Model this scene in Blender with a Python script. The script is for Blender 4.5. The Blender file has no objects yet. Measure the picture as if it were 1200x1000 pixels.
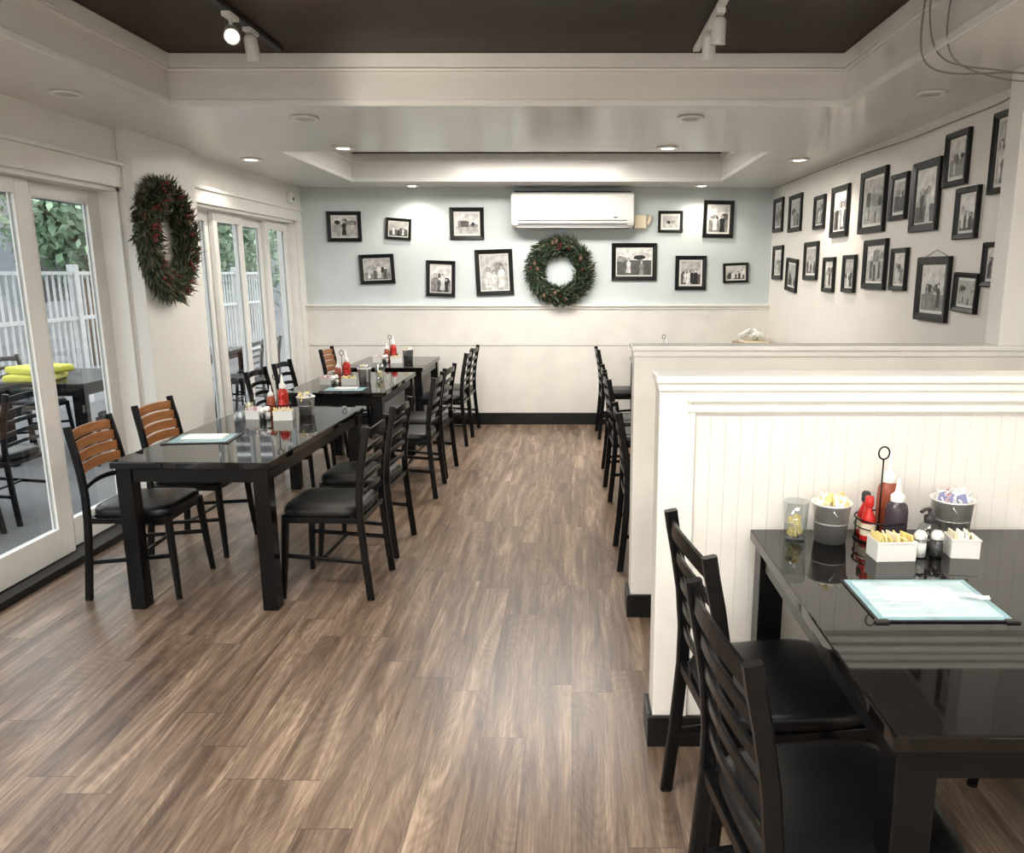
import bpy, bmesh, math, random
from mathutils import Vector, Matrix
R = random.Random(7)
scene = bpy.context.scene
try:
    scene.view_settings.view_transform = 'Standard'
except Exception:
    pass

# ------------------------------------------------------------------ materials
def nt(m): return m.node_tree.nodes, m.node_tree.links
def mat(name, col, rough=0.5, metal=0.0, spec=0.5, coat=0.0, vary=0.0, vscale=8.0, bump=0.0, bscale=60.0, emit=None, estr=0.0, trans=0.0, ior=1.45):
    m = bpy.data.materials.new(name); m.use_nodes = True
    N, L = nt(m); p = N['Principled BSDF']
    p.inputs['Base Color'].default_value = (*col, 1)
    p.inputs['Roughness'].default_value = rough
    p.inputs['Metallic'].default_value = metal
    p.inputs['Specular IOR Level'].default_value = spec
    p.inputs['Coat Weight'].default_value = coat
    p.inputs['Transmission Weight'].default_value = trans
    p.inputs['IOR'].default_value = ior
    if emit:
        p.inputs['Emission Color'].default_value = (*emit, 1)
        p.inputs['Emission Strength'].default_value = estr
    if vary > 0 or bump > 0:
        tc = N.new('ShaderNodeTexCoord')
    if vary > 0:
        n = N.new('ShaderNodeTexNoise'); n.inputs['Scale'].default_value = vscale; n.inputs['Detail'].default_value = 5
        L.new(tc.outputs['Object'], n.inputs['Vector'])
        r = N.new('ShaderNodeValToRGB')
        r.color_ramp.elements[0].position = 0.3; r.color_ramp.elements[1].position = 0.7
        r.color_ramp.elements[0].color = (*[c*(1-vary) for c in col], 1)
        r.color_ramp.elements[1].color = (*[min(1, c*(1+vary)) for c in col], 1)
        L.new(n.outputs['Fac'], r.inputs['Fac']); L.new(r.outputs['Color'], p.inputs['Base Color'])
    if bump > 0:
        n2 = N.new('ShaderNodeTexNoise'); n2.inputs['Scale'].default_value = bscale; n2.inputs['Detail'].default_value = 3
        L.new(tc.outputs['Object'], n2.inputs['Vector'])
        b = N.new('ShaderNodeBump'); b.inputs['Strength'].default_value = bump; b.inputs['Distance'].default_value = 0.01
        L.new(n2.outputs['Fac'], b.inputs['Height']); L.new(b.outputs['Normal'], p.inputs['Normal'])
    return m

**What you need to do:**
Repeat the data exactly, dropping every picture it holds.

**Solution for this problem:**
Model this scene in Blender with a Python script. The script is for Blender 4.5. The Blender file has no objects yet. Measure the picture as if it were 1200x1000 pixels.
import bpy, bmesh, math, random
from mathutils import Vector, Matrix
R = random.Random(7)
scene = bpy.context.scene
try:
    scene.view_settings.view_transform = 'Standard'
except Exception:
    pass

# ------------------------------------------------------------------ materials
def nt(m): return m.node_tree.nodes, m.node_tree.links
def mat(name, col, rough=0.5, metal=0.0, spec=0.5, coat=0.0, vary=0.0, vscale=8.0, bump=0.0, bscale=60.0, emit=None, estr=0.0, trans=0.0, ior=1.45):
    m = bpy.data.materials.new(name); m.use_nodes = True
    N, L = nt(m); p = N['Principled BSDF']
    p.inputs['Base Color'].default_value = (*col, 1)
    p.inputs['Roughness'].default_value = rough
    p.inputs['Metallic'].default_value = metal
    p.inputs['Specular IOR Level'].default_value = spec
    p.inputs['Coat Weight'].default_value = coat
    p.inputs['Transmission Weight'].default_value = trans
    p.inputs['IOR'].default_value = ior
    if emit:
        p.inputs['Emission Color'].default_value = (*emit, 1)
        p.inputs['Emission Strength'].default_value = estr
    if vary > 0 or bump > 0:
        tc = N.new('ShaderNodeTexCoord')
    if vary > 0:
        n = N.new('ShaderNodeTexNoise'); n.inputs['Scale'].default_value = vscale; n.inputs['Detail'].default_value = 5
        L.new(tc.outputs['Object'], n.inputs['Vector'])
        r = N.new('ShaderNodeValToRGB')
        r.color_ramp.elements[0].position = 0.3; r.color_ramp.elements[1].position = 0.7
        r.color_ramp.elements[0].color = (*[c*(1-vary) for c in col], 1)
        r.color_ramp.elements[1].color = (*[min(1, c*(1+vary)) for c in col], 1)
        L.new(n.outputs['Fac'], r.inputs['Fac']); L.new(r.outputs['Color'], p.inputs['Base Color'])
    if bump > 0:
        n2 = N.new('ShaderNodeTexNoise'); n2.inputs['Scale'].default_value = bscale; n2.inputs['Detail'].default_value = 3
        L.new(tc.outputs['Object'], n2.inputs['Vector'])
        b = N.new('ShaderNodeBump'); b.inputs['Strength'].default_value = bump; b.inputs['Distance'].default_value = 0.01
        L.new(n2.outputs['Fac'], b.inputs['Height']); L.new(b.outputs['Normal'], p.inputs['Normal'])
    return m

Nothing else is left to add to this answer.